Eines Tages fragte mich ein Freund: „Warum machst du eigentlich nicht nur Musik, wenn dein Herz dafür brennt?“ Ich zögerte zunächst, sprach von Sicherheit, Altersvorsorge und dem gesellschaftlichen Druck, der mich davon abhielt. Doch seine nächste Frage war entscheidend: „Verdienst du mit der Musik nicht genug, um davon zu leben?“ Als ich dies bejahte, schaute er mich überrascht an und fragte: „Und warum machst du es dann nicht einfach?“ Diese Worte gaben mir den nötigen Anstoß, mein Leben zu überdenken und den mutigen Schritt in die Selbstständigkeit als Musikerin zu wagen.
Der Beginn der „Saxophonfrau
Der nächste Schritt war die Entwicklung meiner eigenen Marke. Gemeinsam mit meinen besten Freundinnen starteten wir ein Brainstorming und entwickelten den Namen „Saxophonfrau“. Dieser Name war mehr als nur eine Bezeichnung – er wurde zu einer Kunstfigur, einer Rolle, die ich auf der Bühne verkörpern würde. Wir überlegten uns verschiedene Kostümideen, wie zum Beispiel das Lichtkostüm der „Frau Luna“, und erarbeiteten, wie mein Auftritt als „Saxophonfrau“ aussehen könnte.
Danach folgte eine intensive Phase der Vorbereitung. Ich erstellte Fotomaterial, drehte Videos, schrieb Texte und baute meine erste Webseite auf, um mein neues Projekt im Internet sichtbar zu machen. Die ersten Monate waren geprägt von unermüdlichem „Klinkenputzen“: unzählige E-Mails, Telefonate und Marketingmaßnahmen, um Bekanntheit zu erlangen. Es war eine anstrengende Zeit, aber nach und nach nahm die Auftragslage zu, und ich gründete meine ersten Bandprojekte, von denen einige bis heute bestehen.

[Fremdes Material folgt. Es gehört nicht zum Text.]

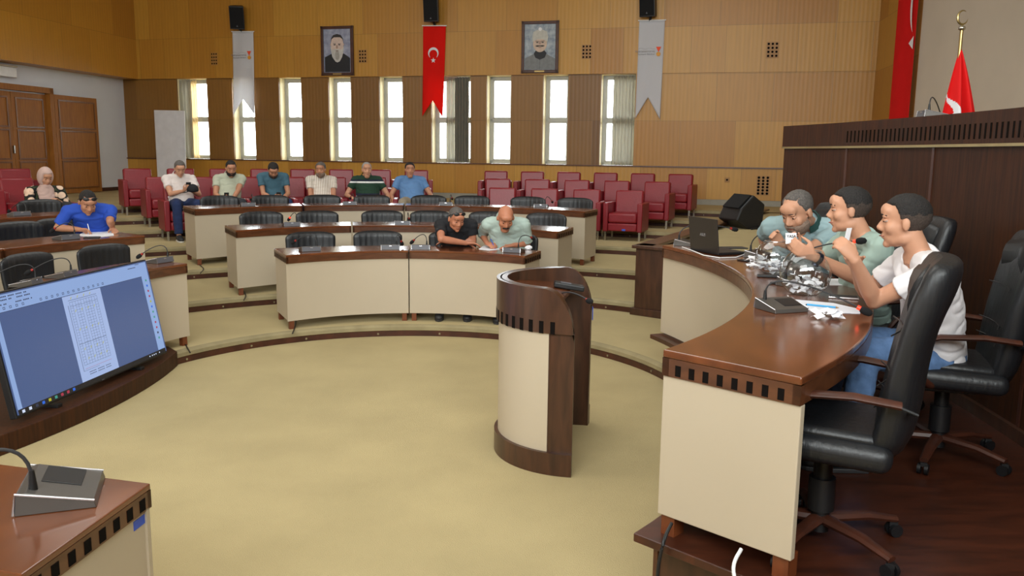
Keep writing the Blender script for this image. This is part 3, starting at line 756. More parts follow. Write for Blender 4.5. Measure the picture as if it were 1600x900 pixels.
# ---------------------------------------------------------------- high executive chairs
def make_exec():
    t = thing('executive_chair', 'x', 'chair')
    # seat cushion with rolled front
    q = MB(); q.box((0, .01, .445), (.52, .5, .1), Matrix.Rotation(R(2), 3, 'X')); sb_ = q.build('seat', M['leather'], t, bevel=.045, smooth=True); sb_.modifiers[0].segments = 5
    MB().box((0, .02, .5), (.44, .42, .05), Matrix.Rotation(R(2), 3, 'X')).build('seat_pad', M['leather'], sb_, bevel=.022, smooth=True)
    # back: S-profile, wide at the shoulders
    prof = [(.40, -.21, .2, .05), (.5, -.245, .235, .06), (.62, -.262, .25, .06), (.76, -.275, .262, .055), (.9, -.3, .268, .05), (1.0, -.328, .268, .06), (1.08, -.352, .262, .058), (1.13, -.368, .25, .045), (1.145, -.372, .22, .02)]
    vs = []; n = 20
    for z, y, hw, th in prof:
        for k in range(n):
            a = 2*PI*k/n; ca, sa = math.cos(a), math.sin(a)
            sx = abs(ca)**.45*(1 if ca > 0 else -1); sy = abs(sa)**.7*(1 if sa > 0 else -1)
            vs.append((hw*sx, y+th*1.1*sy+.04*sx*sx, z))
    fs = [(i*n+k, i*n+(k+1) % n, (i+1)*n+(k+1) % n, (i+1)*n+k) for i in range(len(prof)-1) for k in range(n)]+[tuple(range(n)), tuple((len(prof)-1)*n+k for k in range(n))]
    o = MB().add(vs, fs).build('backrest', M['leather'], t, smooth=2)
    sm = o.modifiers.new('sub', 'SUBSURF'); sm.levels = sm.render_levels = 1
    # raised headrest pad and stitched seams on the front of the back
    q = MB(); q.loft([(-.2, -.28, .99), (0, -.31, 1.0), (.2, -.28, .99)], [(.04, .1), (.045, .115), (.04, .1)], (0, 1, 0), 14); q.build('headrest', M['leather'], o, smooth=2)
    for z, y in ((.62, -.198), (.7, -.205), (.88, -.235)):
        MB().tube([(-.2, y+.035, z), (-.1, y+.008, z), (0, y, z), (.1, y+.008, z), (.2, y+.035, z)], .003, 6).build('seam', M['leather'], o, smooth=True)
    for s_ in (-1, 1):
        b = MB(); b.loft([(s_*.29, -.25, .66), (s_*.3, -.1, .675), (s_*.3, .08, .665), (s_*.29, .2, .63), (s_*.28, .235, .58)], [(.028, .014), (.03, .014), (.03, .014), (.026, .014), (.02, .012)], (1, 0, 0), 10)
        a_ = b.build('armrest', M['dark_trim'], t, smooth=True)
        MB().loft([(s_*.28, .235, .585), (s_*.275, .2, .5), (s_*.25, .1, .42), (s_*.2, .05, .4)], [(.02, .012), (.02, .013), (.02, .013), (.02, .012)], (0, 1, 0), 10).build('arm_support', M['dark_trim'], a_, smooth=True)
        MB().tube([(s_*.285, -.24, .655), (s_*.27, -.3, .63), (s_*.22, -.27, .62)], .006, 8).build('arm_bracket', M['black'], a_, smooth=True)
    MB().box((0, 0, .375), (.22, .26, .04)).build('mechanism', M['black'], t, bevel=.008)
    MB().tube([(.1, .02, .37), (.16, .04, .36), (.2, .05, .33)], .008, 8).build('lever', M['black'], t, smooth=True)
    q = MB(); q.cyl((0, 0, .27), .035, .2, 16); q.cyl((0, 0, .2), .05, .13, 16); q.build('gas_column', M['black'], t, smooth=True)
    star_base(t, M['dark_trim'], .33)
    return t
exe0 = make_exec(); eused = [False]
def execc(x, y, deg, label, z=PZ): return place(exe0, eused, (x, y, z), R(deg), label, 'black executive chairs')
EXN = dict(near=(1.21, 3.1, 65), b=(2.16, 4.08, 72), c=(2.18, 5.05, 90), d=(2.12, 6.2, 105))
execc(*EXN['near'], 'empty black executive chair nearest the camera at the end of the rostrum desk')
execc(*EXN['b'], 'black executive chair the man in the white tee sits on')
execc(*EXN['c'], 'black executive chair the man in the middle of the rostrum sits on')
execc(*EXN['d'], 'black executive chair of the balding man at the far end of the rostrum')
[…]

Der Weg zur erfolgreichen Musikerin
Nach zwei bis drei Jahren konnte ich schließlich gut von meinem Beruf als „Saxophonfrau“ leben. Ich lernte ständig dazu, baute mein Angebot aus, verbesserte mein Material und kaufte neue Technik. Die Zeit war zwar anstrengend und von Unsicherheiten geprägt, aber ich blicke heute mit etwas Stolz und ein bisschen Hochachtung auf diese Phase zurück. Ohne meinen Partner, der mich in dieser Zeit unterstützt hat, wäre dieser Weg sicherlich schwerer gewesen. Für eine erfolgreiche Selbstständigkeit braucht es ein ganzes System, das einen auffängt und stärkt.
Tipps für angehende Künstlerinnen und Künstler
Für alle, die Ähnliches vorhaben, habe ich einen wichtigen Tipp: Betrachte dich selbst als Kunstfigur von außen. Wenn du deine Außendarstellung so kreierst, als würdest du eine andere Person vermarkten, hilft das, den nötigen Abstand zu bewahren – besonders in der oft frustrierenden Anfangsphase. Sieh dich selbst als eine Art Agentur, die eine Künstlerin an Veranstalter verkauft. Diese Perspektive hilft auch bei der Gagenverhandlung und beim Selbstmarketing.
Die Gründung der „Saxophonfrau“ war für mich mehr als nur die Eröffnung eines neuen beruflichen Kapitels – es war die Erfindung einer neuen Identität, die mein Leben tiefgreifend verändert hat. Ich bin froh, dass ich diesen Weg gegangen bin und eine Kunstfigur geschaffen habe, die sich stetig weiterentwickelt und die mir von Anfang an sympathisch war.
Es war ein langer und oft steiniger Weg, aber heute kann ich sagen: Es hat sich gelohnt. Und ich bin gespannt, wohin mich die „Saxophonfrau“ noch führen wird.